So, what gives? Were my fellow journalists and I watching a different debate than everyone else?

Let me start with the polls. As I explained after the first GOP debate when there was a similar difference in opinion between the chattering class and online respondents, instant online polls are informal and unscientific. The results rely on a self-selecting group of respondents with no regard to political affiliation, age, country, or even whether the person doing the responding actually watched the debate. Respondents, meanwhile, don’t have even the slightest motivation to be objective; it’s hard to imagine a Hillary supporter casting an online vote for Bernie or vice versa, regardless of what he or she saw onstage. Like tracking new Twitter followers or Google searches, the online surveys provide an interesting snapshot of the mood of a particular slice of the Internet, but they’re mostly for entertainment (for the reader) and traffic (for the outlet). No one should mistake them for the scientific surveys done by professional pollsters.

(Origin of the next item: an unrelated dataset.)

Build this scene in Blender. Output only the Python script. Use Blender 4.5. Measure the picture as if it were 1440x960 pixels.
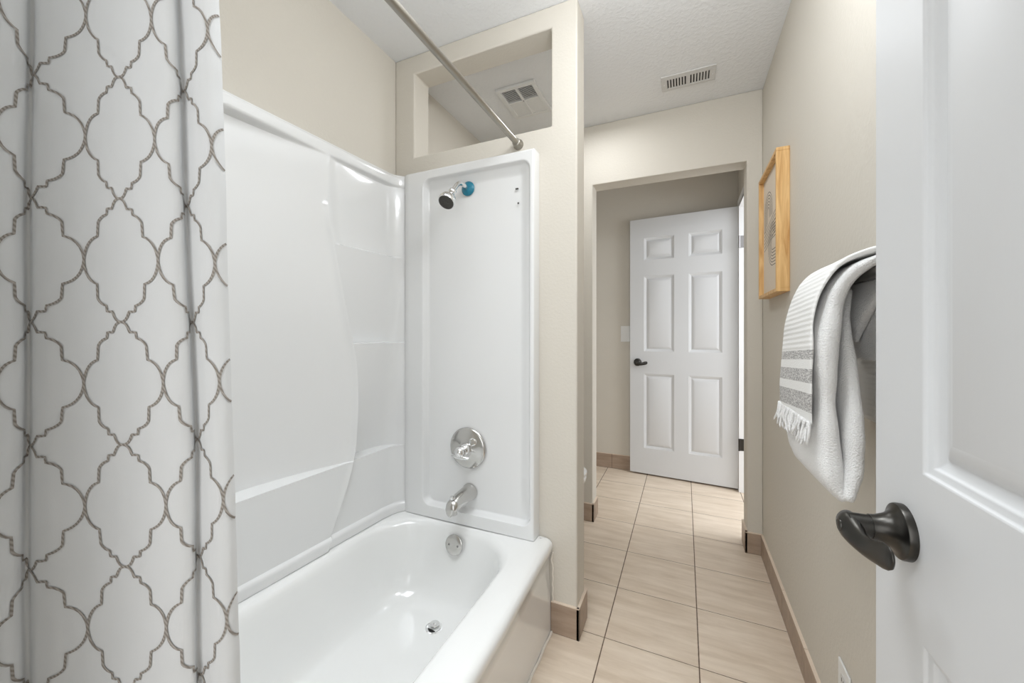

They also tend to favor those candidates with active and impassioned fans—something that Bernie’s fundraising numbers and campaign crowds suggest he clearly has in spades. When Slate and a number of other established media outlets declared Hillary the winner, we gave that same fan base—which has long felt, not unjustifiably, that their man’s not getting a fair shake in the media—one more reason to reload the page and vote again. In online polls, like elections, it’s all about turnout. In online polls, unlike elections, you can vote as many times as you want.

Which brings us to what I saw on Tuesday: As I wrote then and still believe now, Hillary was confident, poised, and unexpectedly aggressive. That, I concede, is a subjective opinion—as is any that calls a “winner” in a contest where there is no agreed-on metric to actually score the participants. But it’s also an informed one. She entered the night up nearly 20 points on Sanders when pollsters included Joe Biden in the race, and by even more when they didn’t. In other words, she didn’t need to win converts, only to preach to her choir—and from where I was sitting, she did just that. If absolutely nothing else, her email scandal was effectively eliminated as a primary issue thanks to Bernie’s benevolence—a massive pickup given the topic has been by far Clinton’s single biggest vulnerability this year.

That’s not to say Bernie didn’t fare well himself. He stumbled to explain his gun record, but, as my colleague Michelle Goldberg notes, Sanders didn’t come out empty-handed: He was the one who set the terms for the debate, putting capitalism on the defensive during an event being held by one of the country’s two major political parties in Las Vegas—something that few could have imagined before he jumped into the race. For a man calling for a “political revolution,” it doesn’t get much better than that.

It’s also possible that Sanders will be the long-term beneficiary of the debate, given it was the first time many Democrats got a good, long look at his progressive worldview. Based solely on what I saw on the debate stage Tuesday night, though, Hillary gave the stronger performance. If you disagree with me, well, you have my email address.